Chalmers' efforts to create a small community of scholars is apparent in the new House programs that he has introduced and in his own methods of teaching. He initially offered Nat Sci I, for instance, as a regular lecture course with sections, one of which he taught himself; this year, however, he is giving the course to ten Winthrop men as a House seminar. Converting the course into a seminar was not merely a negative reaction to impersonal teaching methods, to the round of lectures, exams, and office hours that characterizes the greater part of Harvard education. Chalmers also sees a positive good in the personal relationships that grow out of small-group teaching and thinks that such relationships should be a natural outgrowth of the Gen Ed program. This belief is implicit in his concept of a gen ed adviser. He believes that an undergraduate needs an adviser not only to plan a departmental curriculum but also to help in matters of general education: "...the kind of advice people want often relates to a career...the small group course is aimed at getting to know people well enough to advise them in this area."
One of Chalmers' most successful efforts to increase contact between students and faculty is the Master's Table, which he introduced last fall. Twelve undergraduates sign up each week for a discussion over dinner with Chalmers and three or four faculty members, topics being suggested in advance by the students. The result is usually, as one Winthrop tutor put it, "a free-for-all between students and faculty with Chalmers playing the role of chief needler." It is for such an intellectual exchange that he feels the Houses exist: "If you put a lot of bright people together in the right atmosphere, they're bound to educate each other...this is one of the primary purposes of the Houses."
Providing the "right atmosphere" is one of the Master's specialties, and his table-talks are obviously one of his favorite teaching methods. When dinner is over, he transplants the whole company across the courtyard to his lodgings, where, aided by beer, the discussion flows on (beer is a tool which Chalmers skillfully employs--if interest wanes he subtly introduces another case. The man seems to have an unflagging enthusiasm for free-ranging discourse with students.
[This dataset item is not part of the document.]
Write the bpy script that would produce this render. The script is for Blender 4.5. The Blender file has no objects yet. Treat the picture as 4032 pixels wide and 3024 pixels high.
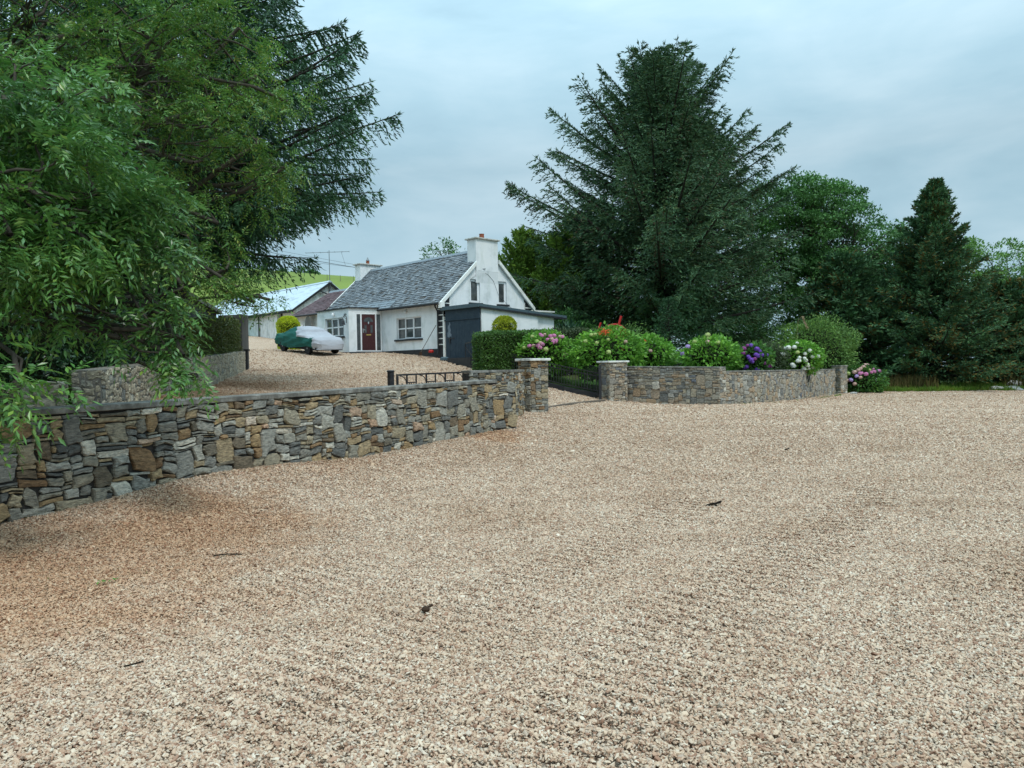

Barney Frank, the assistant senior tutor, recounts that "the only time I incurred his displeasure was when I tried to break up one of the sessions at a quarter to eleven."
The Master expects a similar interest in undergraduates from his staff. He noted, for example, that some of the tutors and faculty connected with the House didn't make much effort to meet undergraduates, that the only time they did appear in the dining-hall was for the weekly "long table" lunches when all the staff members sat together. So Chalmers abolished long table, over the objections of some of the less gregarious affiliates. And after his own success in teaching a House seminar, Chalmers has now organized some of the Winthrop tutors to teach a small course on current American social problems. This course will have the advantage of offering a broad, inter-departmental approach to various key issues and will give the tutors a chance to improvise on their own. But even more important for Chalmers' purposes, the course will promote a kind of education based on spontaneous dialogue; it may even create an intellectual excitement that extends beyond the seminar meetings to prevade the very air of Winthrop House. The Master relishes such prospects.
Chalmers is modest about his accomplishments as he nears the end of the first year at his new post: he is not one to hold forth on the implications that his activity in Winthrop House might have for general education at Harvard. But the implications are great; as one Winthrop man put it, "Chalmers has shown us how important the House can be as part of the educational process, rather than just as a place to live. By stressing dialogue among students and between students and faculty, he has created a totally new atmosphere." Yet the newness, paradoxically, is also a return to tradition. For in demonstrating the educational potential of the House system, he has moved toward recapturing the spirit in which the Houses were founded.